Gereformeerde Kerken
Last hield de enquête onder een aselecte groep van 300 vaste Bethelgangers. Er kwamen 138 vragenlijsten terug; in totaal vulden 240 mensen de lijsten in. Hun werd ook de vraag gesteld uit welke kerken zij afkomstig zijn. Uit de antwoorden blijkt dat een groot aantal gemeenteleden (althans, 33,7 procent van de 166 respondenten die deze vraag beantwoordden) afkomstig is uit de voormalige Gereformeerde Kerken in Nederland. Op de tweede plaats staan mensen die behoorden tot een andere baptistengemeente (18,1 procent). De vroegere Nederlandse Hervormde Kerk bezet de derde plaats (11,4 procent). Iets meer dan 7 procent van de leden behoorde tot de Gereformeerde Kerken vrijgemaakt; 1,8 tot de Christelijke Gereformeerde Kerken. Anderen komen uit een volle evangeliegemeente (11,4 procent), een pinkstergemeente (7,8 procent), een vergadering van gelovigen (1,8 procent) of de Rooms-Katholieke Kerk (0,6 procent). Zes procent rangschikte Last onder het kopje ”divers”.
Niet geslaagd
Opvallend noemt de auteur het „dat er zeer weinig ongelovigen zijn toegetreden.” Zijn conclusie: „Daarmee lijkt één belangrijke missie van de Bethel niet geslaagd.”
De groei van de vrije baptistengemeente is, aldus Last, „voornamelijk te danken aan de overstap van mensen uit andere kerken die in de Bethel hun ’ware geloof’ (her)vonden. Voor de Bethel zijn de cijfers een bevestiging van hun idee dat veel mensen zich door aansluiting bij hun kerk hebben ’bekeerd’. Onder bekering verstaan zij niet alleen dat niet-christenen tot geloof komen, maar ook dat mensen die geen nauwe band met God hadden tot een persoonlijke relatie met Hem komen.”

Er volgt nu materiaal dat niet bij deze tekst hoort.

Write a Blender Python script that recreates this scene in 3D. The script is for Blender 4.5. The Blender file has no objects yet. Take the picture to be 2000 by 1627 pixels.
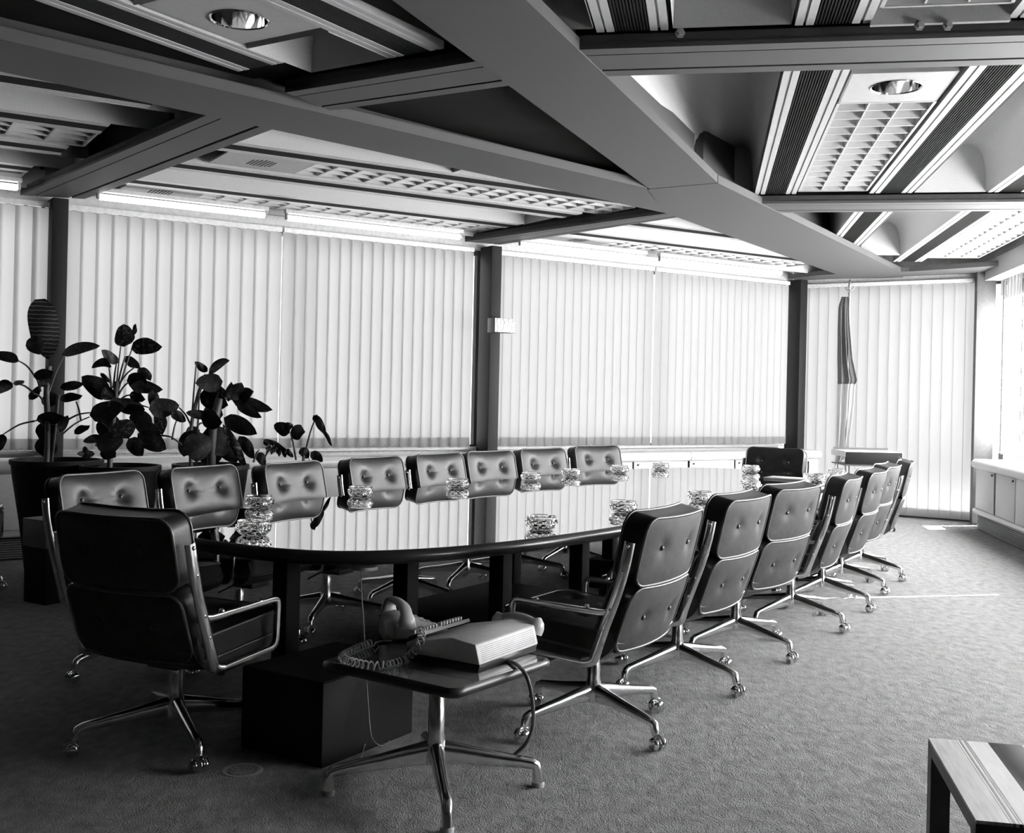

Hoe duurzaam de groei van de Bethel is, moet zich nog bewijzen, schrijft de auteur aan het slot van zijn boek - dat overigens ook de „razendsnelle teloorgang” van de kerk in Friesland als geheel beschrijft. „En wat er gebeurt als Bottenbley vertrekt, weet niemand. De ervaring in Lemmer, Bottenbleys vorige gemeente, leert dat de groei dan kan stagneren. Zonder de bevlogen leider, inspirator en doordouwer was het gemeenteleven opeens totaal anders. Maar Drachten is niet te vergelijken met Lemmer.”